Effort to split Exxon Mobil control fails

The Spokesman-Review

Exxon Mobil Corp. Chairman and CEO Rex Tillerson will retain both of those jobs at the world’s biggest publicly traded oil company after a highly public, Rockefeller-led push to separate the roles failed again Wednesday.

Stripping Tillerson of the chairman’s job in favor of an independent director was the main focus of the company’s annual shareholder meeting in Dallas.

The measure was supported by 39.5 percent of shareholders, slightly less than last year’s 40 percent, despite a hard push by descendants of John D. Rockefeller, the founder of Exxon Mobil predecessor Standard Oil Corp.

Various institutional investors in the U.S. and abroad also lined up behind the proposal.

•Ford Motor Co. plans to conduct involuntary layoffs of salaried employees by August as part of a restructuring in the face of slumping sales and record-high gas prices, a spokeswoman said Wednesday.

Marcey Evans said the company hasn’t determined how many white-collar jobs will be cut.

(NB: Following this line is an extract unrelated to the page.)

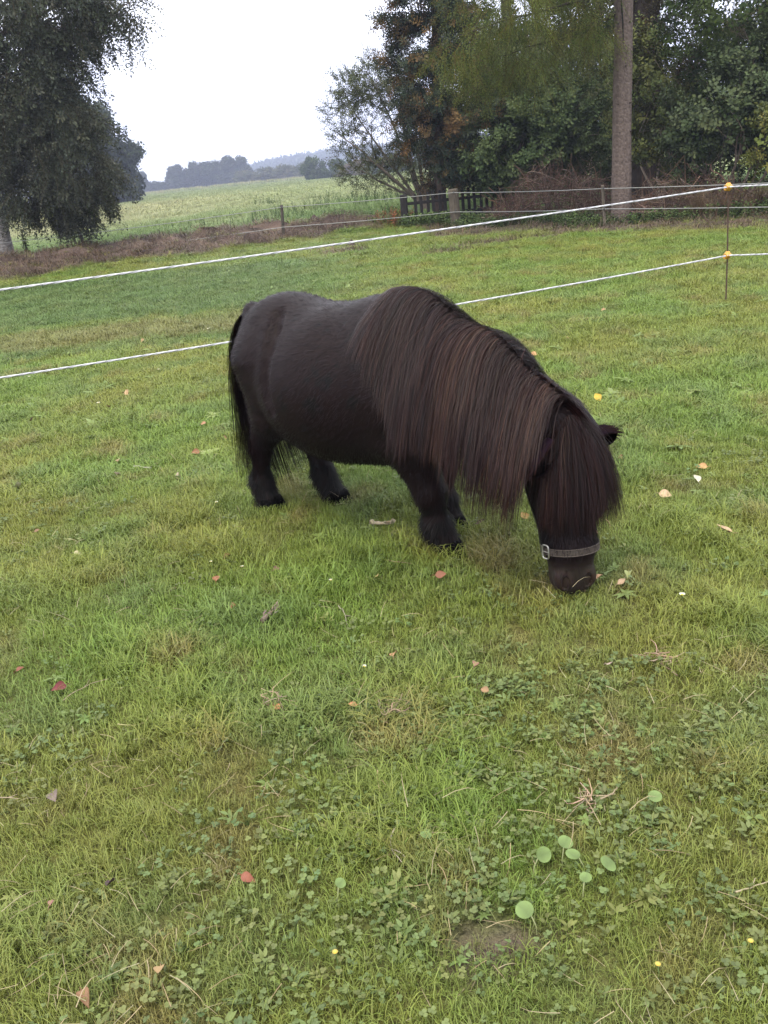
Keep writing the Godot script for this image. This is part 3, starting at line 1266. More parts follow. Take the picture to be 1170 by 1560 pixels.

But she said that unlike previous layoffs in recent years, employees won’t be offered voluntary buyout packages with financial or early retirement incentives.

Evans said Ford wants the cuts completed by Aug. 1, which is not enough time to make voluntary offers and wait for employees to accept them.

•American Axle and Manufacturing Holdings Inc. said Wednesday it will cut more than half of its U.S. hourly work force, or 2,000 jobs, through early retirement, buyout offers, plant closures and layoffs.

The moves were made possible by a new contract ratified last week by the United Auto Workers union that came after a nearly three-month strike.

The auto parts maker said its total hourly labor costs would drop from $73.48 before the new contract to between $30 and $45. Actual costs will vary by factory.

•Digital video recorder pioneer TiVo reported Wednesday that its first-quarter net income more than quadrupled as operating costs, most notably for marketing and research, declined.

Alviso-based TiVo Inc. earned $3.6 million, or 4 cents per share, for the three months ending April 30, up 336 percent from $835,000, or 1 cent per share, in the same period a year earlier.

Revenue for services and technology totaled $54.9 million, down from $58.1 million for the same period last year.